Insieme all’altro fratello, Carlo Felice, vice re e re ottuso e famelico, (sarà soprannominato Carlo Feroce dal poeta e patriota piemontese Angelo Brofferio) l’infame Conte di Moriana ricorrerà dopo il generoso tentativo del Cilocco e del Sanna Corda, a una repressione violenta e brutale nei confronti dei Sardi patrioti, anche vagamente sospettati di aver preso parte alla tentata insurrezione.
Il Cilocco fu quindi condannato a morte l’11 agosto del 1802, e il 30 pur disfatto per le torture subite, recuperata la propria lucidità, con animo forte – scrive il Martini – saliva sulla forca.
“Non gli fu neppure risparmiata la tortura della corda e delle tenaglie infuocate. Il corpo verrà bruciato e le ceneri saranno disperse al vento, la testa conficcata sul patibolo i beni confiscati” (11).
“Questo supplizio – ricorda Fabritziu Dettori in una bella ricostruzione della figura dell’eroe sardo – gli fu inferto con così zelo che dalle spalle e dalla schiena gli aguzzini riuscivano a strappargli la pelle a «lische sanguinanti». Sollevato sul patibolo semi vivo, fu impiccato e, da morto, decapitato. Il suo corpo fu bruciato e le ceneri sparse al vento. Ma la malvagità savoiarda, non sazia, sancì, in tributo alla causa antisarda, che la testa del Patriota sardo fosse rinchiusa dentro una gabbia di ferro ed esposta, a scopo intimidatorio, all’ingresso di «Postha Noba», mentre nelle altre «Porte» della città i lembi della sua carne completavano l’orrore. Il macabro monito rimase esposto per giorni e giorni…” (12).
”Giustizia sabauda e spettacolo per la popolazione sassarese che assistè in bestiale gazzarra alla fustigazione e alla impiccagione”(13), commenta amaramente Raimondo Carta Raspi.

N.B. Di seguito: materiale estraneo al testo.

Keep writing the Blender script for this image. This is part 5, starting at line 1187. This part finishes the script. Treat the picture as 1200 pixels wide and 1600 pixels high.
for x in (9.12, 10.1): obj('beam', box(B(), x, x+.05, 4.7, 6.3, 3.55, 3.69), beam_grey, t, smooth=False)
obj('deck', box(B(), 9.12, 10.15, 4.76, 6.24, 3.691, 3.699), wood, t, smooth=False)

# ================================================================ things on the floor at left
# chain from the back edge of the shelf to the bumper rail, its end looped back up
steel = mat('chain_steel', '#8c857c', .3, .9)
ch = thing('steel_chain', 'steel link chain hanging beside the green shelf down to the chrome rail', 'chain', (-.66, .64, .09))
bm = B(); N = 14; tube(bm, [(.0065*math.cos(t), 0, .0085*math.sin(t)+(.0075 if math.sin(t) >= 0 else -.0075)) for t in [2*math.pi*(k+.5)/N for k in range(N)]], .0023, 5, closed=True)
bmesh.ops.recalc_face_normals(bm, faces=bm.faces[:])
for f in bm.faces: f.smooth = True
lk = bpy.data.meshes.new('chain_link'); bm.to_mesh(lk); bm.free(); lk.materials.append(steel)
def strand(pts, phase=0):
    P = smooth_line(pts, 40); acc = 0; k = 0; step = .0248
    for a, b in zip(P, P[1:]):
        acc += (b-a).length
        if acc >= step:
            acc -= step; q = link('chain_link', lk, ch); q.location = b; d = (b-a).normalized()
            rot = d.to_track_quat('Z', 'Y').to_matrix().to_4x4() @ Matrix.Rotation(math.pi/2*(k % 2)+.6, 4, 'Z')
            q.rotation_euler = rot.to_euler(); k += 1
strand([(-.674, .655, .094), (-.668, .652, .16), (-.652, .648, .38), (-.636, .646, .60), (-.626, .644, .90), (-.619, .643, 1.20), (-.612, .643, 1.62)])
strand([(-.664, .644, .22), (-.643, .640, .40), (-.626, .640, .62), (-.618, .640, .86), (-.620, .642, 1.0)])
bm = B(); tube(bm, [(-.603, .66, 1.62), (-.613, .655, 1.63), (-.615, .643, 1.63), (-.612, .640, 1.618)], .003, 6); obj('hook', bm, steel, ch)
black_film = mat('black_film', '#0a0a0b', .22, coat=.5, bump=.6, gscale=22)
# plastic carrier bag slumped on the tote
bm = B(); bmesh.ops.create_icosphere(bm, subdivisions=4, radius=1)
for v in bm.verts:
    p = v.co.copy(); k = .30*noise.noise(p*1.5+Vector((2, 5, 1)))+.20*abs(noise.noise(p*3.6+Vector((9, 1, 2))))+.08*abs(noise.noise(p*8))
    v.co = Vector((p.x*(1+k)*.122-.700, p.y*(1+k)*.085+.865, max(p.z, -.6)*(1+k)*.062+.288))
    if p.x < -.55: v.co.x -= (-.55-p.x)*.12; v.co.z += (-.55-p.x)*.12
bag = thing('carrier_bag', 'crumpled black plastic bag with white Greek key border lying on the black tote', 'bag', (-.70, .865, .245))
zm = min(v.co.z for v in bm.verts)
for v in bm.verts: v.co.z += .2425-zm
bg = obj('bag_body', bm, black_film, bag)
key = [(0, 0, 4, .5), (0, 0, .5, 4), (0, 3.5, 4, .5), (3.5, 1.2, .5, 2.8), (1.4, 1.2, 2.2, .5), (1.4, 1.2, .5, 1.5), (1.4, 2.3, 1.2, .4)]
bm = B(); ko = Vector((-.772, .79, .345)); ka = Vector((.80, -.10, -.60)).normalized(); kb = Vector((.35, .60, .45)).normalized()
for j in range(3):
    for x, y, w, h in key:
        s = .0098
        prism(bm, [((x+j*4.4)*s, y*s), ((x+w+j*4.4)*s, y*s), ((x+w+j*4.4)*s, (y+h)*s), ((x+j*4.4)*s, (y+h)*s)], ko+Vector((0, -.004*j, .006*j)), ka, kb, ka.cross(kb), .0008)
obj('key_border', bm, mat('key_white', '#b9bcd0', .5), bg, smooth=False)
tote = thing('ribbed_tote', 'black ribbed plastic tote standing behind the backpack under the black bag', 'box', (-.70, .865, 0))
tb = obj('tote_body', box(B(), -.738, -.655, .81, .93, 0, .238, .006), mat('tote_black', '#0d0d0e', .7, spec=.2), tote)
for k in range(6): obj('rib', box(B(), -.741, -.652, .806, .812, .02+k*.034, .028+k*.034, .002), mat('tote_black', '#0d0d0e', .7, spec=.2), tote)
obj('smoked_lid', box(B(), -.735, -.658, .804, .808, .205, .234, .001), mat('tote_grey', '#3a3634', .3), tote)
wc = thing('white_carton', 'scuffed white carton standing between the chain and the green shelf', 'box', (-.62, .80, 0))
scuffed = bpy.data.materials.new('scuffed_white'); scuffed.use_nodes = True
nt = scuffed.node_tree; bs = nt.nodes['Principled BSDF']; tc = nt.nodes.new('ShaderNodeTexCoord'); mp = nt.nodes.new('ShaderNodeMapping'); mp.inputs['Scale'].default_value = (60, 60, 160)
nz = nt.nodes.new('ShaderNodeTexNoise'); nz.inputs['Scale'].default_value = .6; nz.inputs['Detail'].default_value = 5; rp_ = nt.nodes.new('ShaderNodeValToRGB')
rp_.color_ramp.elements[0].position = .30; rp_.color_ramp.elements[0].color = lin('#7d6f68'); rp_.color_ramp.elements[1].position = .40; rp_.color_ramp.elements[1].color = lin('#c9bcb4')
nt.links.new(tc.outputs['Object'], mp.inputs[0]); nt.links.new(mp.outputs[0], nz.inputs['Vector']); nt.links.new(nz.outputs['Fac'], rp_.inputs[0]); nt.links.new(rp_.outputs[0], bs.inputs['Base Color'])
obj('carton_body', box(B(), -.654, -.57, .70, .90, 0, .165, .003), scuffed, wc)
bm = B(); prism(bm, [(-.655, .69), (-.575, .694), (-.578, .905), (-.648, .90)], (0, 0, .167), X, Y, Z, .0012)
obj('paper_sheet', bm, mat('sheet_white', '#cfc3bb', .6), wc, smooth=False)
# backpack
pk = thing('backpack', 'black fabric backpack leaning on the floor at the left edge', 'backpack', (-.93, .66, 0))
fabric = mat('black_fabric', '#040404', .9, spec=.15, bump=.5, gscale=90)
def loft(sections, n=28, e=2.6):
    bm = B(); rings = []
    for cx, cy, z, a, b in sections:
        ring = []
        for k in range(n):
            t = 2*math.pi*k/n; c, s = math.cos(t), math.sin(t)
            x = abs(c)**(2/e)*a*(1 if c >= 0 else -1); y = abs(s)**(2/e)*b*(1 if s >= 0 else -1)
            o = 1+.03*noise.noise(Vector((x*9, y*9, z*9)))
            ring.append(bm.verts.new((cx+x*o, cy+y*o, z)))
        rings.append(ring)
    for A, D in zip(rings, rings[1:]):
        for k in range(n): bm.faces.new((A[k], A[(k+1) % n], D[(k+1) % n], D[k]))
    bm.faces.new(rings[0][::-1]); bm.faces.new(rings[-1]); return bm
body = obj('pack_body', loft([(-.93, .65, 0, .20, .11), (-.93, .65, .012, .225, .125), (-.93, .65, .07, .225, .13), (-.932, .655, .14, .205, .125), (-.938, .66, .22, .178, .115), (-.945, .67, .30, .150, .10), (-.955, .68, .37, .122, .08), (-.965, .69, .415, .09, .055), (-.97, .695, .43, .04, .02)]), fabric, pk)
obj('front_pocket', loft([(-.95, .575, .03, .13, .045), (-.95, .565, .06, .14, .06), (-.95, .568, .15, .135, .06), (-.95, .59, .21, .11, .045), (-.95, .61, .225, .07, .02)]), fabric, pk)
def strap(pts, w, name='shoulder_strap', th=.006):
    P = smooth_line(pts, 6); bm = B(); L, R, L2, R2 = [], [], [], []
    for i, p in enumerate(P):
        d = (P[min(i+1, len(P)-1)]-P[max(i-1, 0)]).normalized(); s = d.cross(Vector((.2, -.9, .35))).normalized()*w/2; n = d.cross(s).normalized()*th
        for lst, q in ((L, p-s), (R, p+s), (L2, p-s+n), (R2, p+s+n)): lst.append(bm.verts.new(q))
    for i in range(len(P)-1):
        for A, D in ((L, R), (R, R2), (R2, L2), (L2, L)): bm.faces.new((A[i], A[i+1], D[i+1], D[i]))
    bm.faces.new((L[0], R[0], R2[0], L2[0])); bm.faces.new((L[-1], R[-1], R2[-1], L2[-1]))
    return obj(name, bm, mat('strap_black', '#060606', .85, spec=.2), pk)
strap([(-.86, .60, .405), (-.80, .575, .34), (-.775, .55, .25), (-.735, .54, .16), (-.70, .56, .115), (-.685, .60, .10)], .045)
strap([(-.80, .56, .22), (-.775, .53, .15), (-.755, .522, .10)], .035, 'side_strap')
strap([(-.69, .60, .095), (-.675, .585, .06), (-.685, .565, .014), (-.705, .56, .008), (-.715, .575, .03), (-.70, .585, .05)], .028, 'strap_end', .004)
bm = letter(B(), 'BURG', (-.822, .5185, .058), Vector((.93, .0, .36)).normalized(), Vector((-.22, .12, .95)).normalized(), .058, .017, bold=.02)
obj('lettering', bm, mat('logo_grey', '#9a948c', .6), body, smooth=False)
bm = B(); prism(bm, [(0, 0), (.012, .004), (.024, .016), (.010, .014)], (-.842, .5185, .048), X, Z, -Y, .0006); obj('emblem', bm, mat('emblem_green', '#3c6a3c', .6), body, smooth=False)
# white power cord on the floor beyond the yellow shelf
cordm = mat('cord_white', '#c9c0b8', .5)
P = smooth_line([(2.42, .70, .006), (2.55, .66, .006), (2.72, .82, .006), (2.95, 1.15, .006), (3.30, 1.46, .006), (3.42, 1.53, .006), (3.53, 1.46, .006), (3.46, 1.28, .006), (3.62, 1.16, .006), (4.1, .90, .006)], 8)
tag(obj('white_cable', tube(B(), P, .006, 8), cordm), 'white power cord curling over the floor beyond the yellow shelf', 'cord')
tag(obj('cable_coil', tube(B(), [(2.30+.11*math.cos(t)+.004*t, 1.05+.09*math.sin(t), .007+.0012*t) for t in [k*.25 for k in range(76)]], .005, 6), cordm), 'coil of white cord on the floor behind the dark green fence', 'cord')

Macabro ammonimento, aggiungo io, nei confronti dei Sardi, da parte dei più crudeli, spietati, insipienti, famelici e ottusi (s)governanti che la Sardegna abbia avuto nella sua storia, i Savoia.
Cilocco aveva 33 anni. Un grande eroe e patriota sardo, sconosciuto e dimenticato, Est ora de l’amentare!